After yesterday’s post, I received an email from a reader saying that the post was SWEET.  Thanks for the comment! (This picture is for you!)  To start a SOUR trend, today I am going to address terminations and changes.

In this second part of a four-part series, I will share some of the contract issues for contractors and subcontractors to review before signing a construction contract.  The next five include:

  • Suspension of Work and Termination for Default due to Owner’s Nonpayment:  Make sure that there is a provision that allows the Contractor to stop work for nonpayment, and ultimately to terminate the contract for nonpayment by Owner.
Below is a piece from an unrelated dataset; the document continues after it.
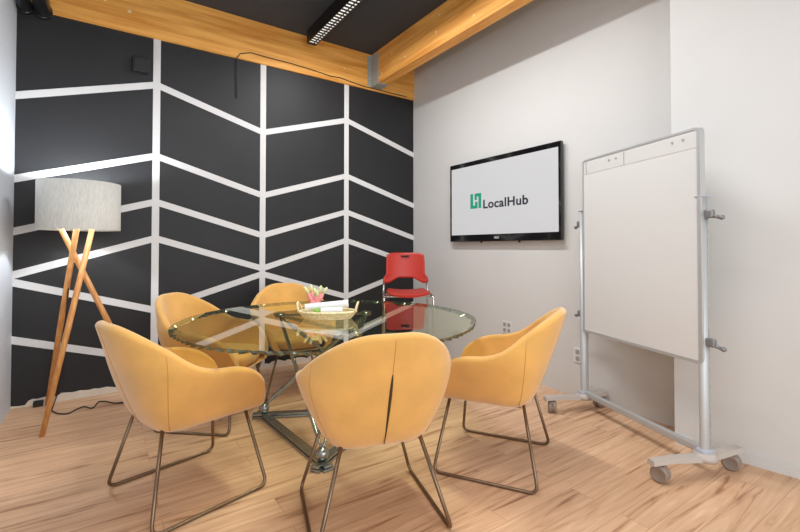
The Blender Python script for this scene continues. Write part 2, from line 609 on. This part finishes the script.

  • Termination for Default by Contractor: Make sure that the clause does not convert the Owner’s wrongful default termination of Contractor into a termination for convenience. If the Owner wrongfully default-terminates Contractor, you will want to want to recover more than the cost of the work in place.
  • Change Orders: Can Contractor refuse to perform a requested change order if the Owner will not authorize or acknowledge it as a change? How are changes priced? What happens if there is a change, but agreement on time and/or compensation is not achieved?  These are all issues that need to be addressed in the changes provision.
  • Who is the “Owner” listed on the Contract? Is the “Owner” (as listed on the d/b or construction contract) a property holding company or other potential “shell” company that is related to a larger company with whom you have negotiated the deal? If so, ensure that you have the financially solid company execute a guaranty agreement that guarantees the performance of the shell or holding company. Otherwise, the Contractor could end up contracting with a party without adequate resources.  Also, without a guaranty agreement, the Contractor cannot assert an action against the company with financial resources to get paid.
  • Environmental: Are there any known environmental hazards associated with the site that the contract needs to accommodate? The Owner should indemnify the Contractor for existing conditions at the site.